The French football legend Michel Platini told the mass-circulation German newspaper Bild that if he were the president of FIFA, the world's soccer body, he would let the 2022 World Cup take place in Qatar "with great pleasure."

"After all, I voted for Qatar," Platini told Bild. The newspaper also asked Europe's top football official whether he was considering running for FIFA's presidency in 2015: "I still have to think about that. It depends on whether I have the desire to do it. I still have a few months left to make a decision." Despite a string of corruption allegations against him, FIFA's current president, Sepp Blatter, won re-election to a third term unopposed in June 2011, after his only opponent was suspended prior to the ballot over his own allegations of corruption.

FIFA delegates awarded the 2018 World Cup to Russia and the 2022 World Cup to Qatar - with both decisions courting controversy from an organization already under severe scrutiny - in the first double World Cup decision ever made. Platini had said before the December 2010 vote that he would support Russia and Qatar.

Six months later, when Blatter was re-elected as president, FIFA also agreed to change the way in which it chooses World Cup hosts - allowing a larger number of representatives to decide.

FIFA President Joseph Blatter announces the host country of the 2022 Soccer World Cup, Quatar, at Messezentrum in Zurich, Switzerland, on 02 December 2010. Photo: Hubert Boesl

Qatar's bid had high-profile support, and Platini's blessing

Platini told Bild that he approved the hosting of the 2022 World Cup in Qatar with two provisos: firstly that it would take place in winter, not in summer as is traditional, and also on the condition that it wouldn't be solely in Qatar.

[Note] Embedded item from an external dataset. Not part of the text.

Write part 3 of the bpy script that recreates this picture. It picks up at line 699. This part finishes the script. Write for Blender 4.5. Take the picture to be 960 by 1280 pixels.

"Because of the heat, the World Cup must be played in the winter," Platini said. "When it's more than 40 degrees Celsius (104 Fahrenheit), you can't really play football, and it would pretty tough for the fans to bear. Also, the neighboring emirates must be incorporated so that the World Cup takes place in the entire region."

A new idea for an old agreement

Temperatures in Qatar can frequently top 40 degrees Celsius in the summer. The average temperature in December and January is a less intense 17C.

A winter appointment would clash, however, with competitive domestic football in the majority of European countries. Traditionally, the World Cup is a summer event played out in June and early July - timed to coincide with the soccer off-season in Europe and most of the northern hemisphere. The wealthy European clubs almost always employ the vast majority of players who compete at modern World Cups - including the stars from other parts of the world.

There was no mention of a rescheduling during Qatar's World Cup bid, which beat out challenges from the US, Australia and a joint application from 2002 co-hosts Japan and South Korea. Indeed, the organizers had pledged air-conditioned stadiums specially built to ward off the scorching summer sun.

"All our stadiums, training sites and fans zones will be at 27 degrees Celsius, all solar-powered and 100-percent carbon neutral," Hassan Al-Thawadi, the Qatar bid's CEO, said at the time. "The application for this technology goes far beyond the stadiums."

French football legend Zindeine Zidane and future Bayern Munich coach Josep Guardiola were among the soccer and sporting luminaries recruited to support the cause of the wealthy Arab Emirate Qatar - a country with neither a rich footballing heritage nor a competitive national team - during an application campaign plagued by allegations of corruption within FIFA.

Theo Zwanziger, the former president of Germany's DFB football federation, was one of the highest-profile football figures to later call for investigations into whether Qatar won the vote fairly after more specific allegations of vote buying surfaced. Under considerable pressure, FIFA's Blatter ultimately established an ethics committee and appointed an internal investigator look into the allegations.

Platini also told Bild that plans for a pan-European Euro 2020 competition incorporating 13 different capital cities would be going ahead as planned.

"This is a really great adventure. We will be doing it," Platini said.